Posts Tagged ‘Cobol’

Congratulations Cobol 50 years!

Tuesday, June 2nd, 2009

Cobol – COmmon Business Oriented Language – is one of my favorite languages and the one I’m absolutely most impressed with. It is one of the oldest programming languages that are still in active use. At this time it’s 50 years since Grace Hopper created Cobol and the first compilers was subsequently implemented during the year 1960. At December 6th and 7th 1960 essentially the same Cobol program was run on two different make of computers, an RCA computer and a Remington-Rand Univac computer.

Here’s some facts that you most likely didn’t know about Cobol:

1. According to a survey done in Great Britain and USA people are in contact with Cobol around 10 to 13 time every day.

2. Of 310 billion line of software that are in use today over 200 billion lines are Cobol, that’s about 65% of the total software.

3. Every day 5 billion lines of new Cobol code are produced.

4. 80% of all daily business transactions are processed in Cobol.

5. 70% of all mission-critical applications are written in Cobol.

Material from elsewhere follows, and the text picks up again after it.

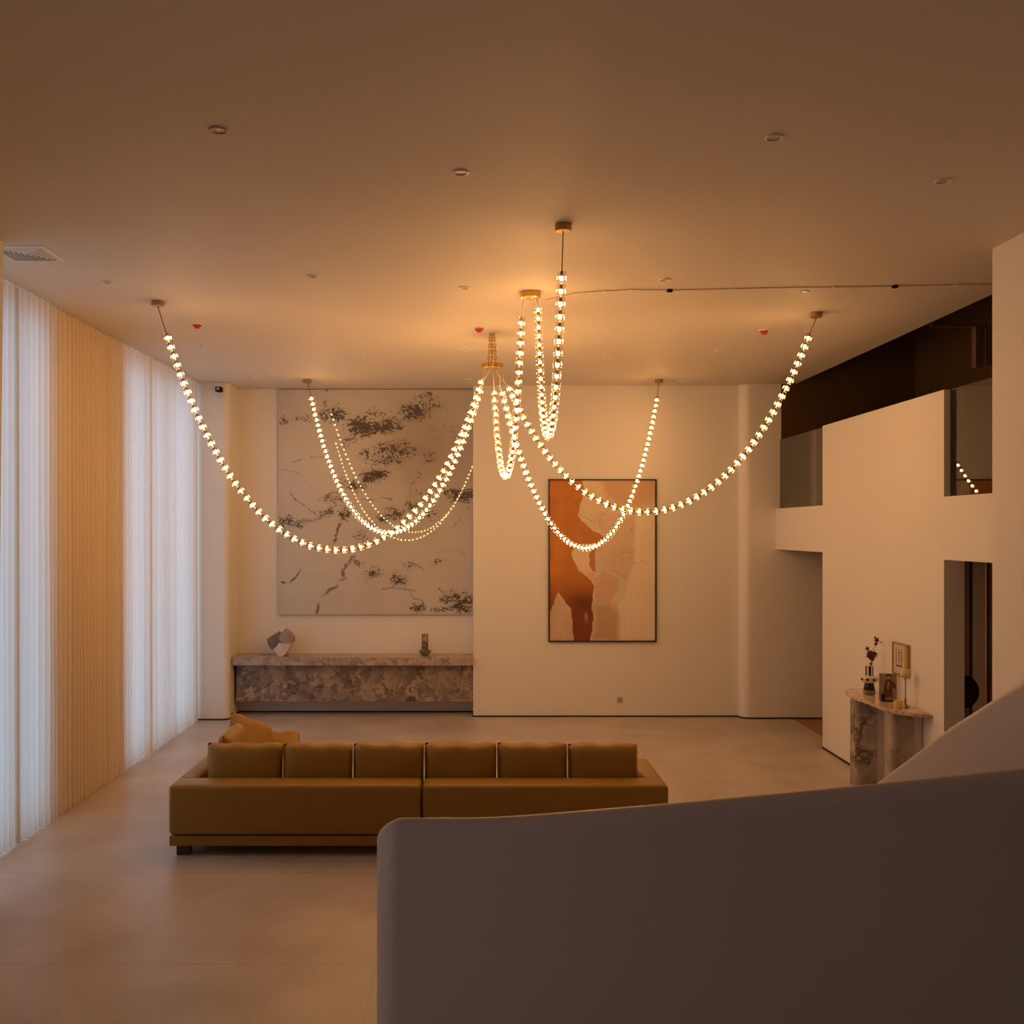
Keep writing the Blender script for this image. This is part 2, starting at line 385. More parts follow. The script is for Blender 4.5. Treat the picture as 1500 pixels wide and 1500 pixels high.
# glass bead: fluted shell open at both ends
def star_ring(r0, r1, n):
    return [((r0 if i % 2 else r1)*math.cos(PI*i/n), (r0 if i % 2 else r1)*math.sin(PI*i/n)) for i in range(2*n)]
gb = bmesh.new(); rings = []
for z, k in ((-.040, .88), (-.036, .99), (-.012, 1.0), (.0, .9), (.012, 1.0), (.036, .99), (.040, .88)):
    rings.append([gb.verts.new((x*k, y*k, z)) for x, y in star_ring(.029, .037, 8)])
for a, b in zip(rings[:-1], rings[1:]):
    for i in range(16): gb.faces.new((a[i], a[(i+1) % 16], b[(i+1) % 16], b[i]))
PB = link('glass_bead', gb, M['crystal']); 
cb = lathe([(.006, .0), (.0125, .002), (.0125, .032), (.009, .036), (.004, .049)], 10)
PC = link('bead_core', cb, M['core'], PB, True)
lb = lathe([(.002, -.034), (.010, -.031), (.0135, -.024), (.0135, -.012), (.011, -.003), (.004, .001)], 10)
PL = link('bulb', lb, M['bulb'], PB, True)
protos = [PB, PC, PL]
def orient(t):
    return t.to_track_quat('Z', 'Y').to_matrix().to_4x4()
used = [False]
def strand(label, P0, P1, low, top_anchor, cords, flip=False):
    t, zm = plane_hit(low[0], low[1], P0, P1)
    pts = catenary(P0, P1, zm)
    root = thing('light_strand', label, 'chandelier', tuple(P0), group=None)
    acc = [0]
    for a, b in zip(pts[:-1], pts[1:]): acc.append(acc[-1]+(b-a).length)
    n = int(round(acc[-1]/PITCH)); j = 0
    for i in range(n):
        s = (i+.5)*acc[-1]/n
        while acc[j+1] < s: j += 1
        p = pts[j].lerp(pts[j+1], (s-acc[j])/(acc[j+1]-acc[j])); d = (pts[j]-pts[j+1]).normalized()
        if flip: d = -d
        if not used[0]: b, c, l = PB, PC, PL; used[0] = True
        else:
            b, c, l = PB.copy(), PC.copy(), PL.copy()
            for q in (b, c, l): COL.objects.link(q)
        b.parent = root; b.matrix_parent_inverse = Matrix(); b.matrix_local = Matrix.Translation(p-P0) @ orient(d)
        for q in (c, l): q.parent = b; q.matrix_parent_inverse = Matrix(); q.matrix_local = Matrix()
    for k, cpts in enumerate(cords):
        wm = tube([Vector(q)-P0 for q in cpts], .0045, 6)
        link('suspension_wire' if k == 0 else 'power_cord', wm, M['wire'] if (k == 0 and top_anchor is not None) else M['cord'], root, True)
    if top_anchor is not None:
        c = lathe([(.055, -.052), (.062, -.048), (.062, 0)], 32, loc=tuple(top_anchor-P0))
        link('ceiling_canopy', c, M['bronze'], root)
    print('strand', label[:30], 'beads', n)
    return pts
def wavy(a, b, amp=.02, n=12, sd=0):
    a, b = Vector(a), Vector(b); r = random.Random(sd)
    return [a.lerp(b, i/n)+Vector((amp*math.sin(i/n*2*PI+sd), 0, amp*.3*math.sin(i/n*4*PI+sd)))*math.sin(PI*i/n) for i in range(n+1)]
DN = Vector((0, 0, -.052))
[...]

6. 2 trillion dollars is the total investment in Cobol systems.

And of couse the famous Hello World for everyone that doesn’t know what Cobol looks like:

      IDENTIFICATION DIVISION.
      PROGRAM-ID. HELLO-WORLD.
      PROCEDURE DIVISION.
      MAIN.
          DISPLAY 'Hello, world.'.
          STOP RUN.

What’s in your cloud?

Sunday, October 12th, 2008

Lately concepts like SOA, consolidation, green computing and cloud computing has been the buzzwords in every CIO’s dream and every technicians nightmares, except mine. In my dreams I see datacenters filled with mainframes and I’m pretty sure that’s not what the CIO’s are dreaming about, then it would be called a nightmare. Before we continue on this subject I have to state that I’m a Linux/UNIX consultant, female and not 60+ years old, just to avoid future confusion…

In the dark, behind the headlines of death sentence after death sentence for the mainframe, companies like IBM, HP and Unisys has been working on bringing the mainframe back on the market. We all know that mainframes are huge, power hungry, complex and most of all OLD, but that’s not true. Mainframes are 1500 virtual servers in the same space where you can fit three racks with 126 1U servers, unless you get heat problems. Reduced heat means less cooling for the same amount of servers in the datacenter and together with a focus on power saving mainframes becomes the ultimate choice when it comes to green computing.

Some of the features IBM has been focusing on is new technologies for partitioning, virtualization and smart solutions for load balancing inside the mainframe. Most companies that are already using mainframe invest in more mainframes and are consolidating their Linux systems inside the mainframe. IBM mainframes seems to get their way back to the market with a growth of mainframes world wide with 30.7%, and the latest model IBM System Z10, released in the beginning of this year, has led to a growth of mainframes in Europe with  58%.

With all due respect, mainframes are stable and just as made for cloud computing, but who’s going to operate them? The amount of System Administrators that are familiar with mainframes and applications running on them is barely enough for what’s needed at this point. Same story goes for System Developers that are familiar with languages like Cobol and RPG. My hope is that this lack of competence won’t impede use of mainframes and that more people will see their possibilities for virtualization and cloud computing.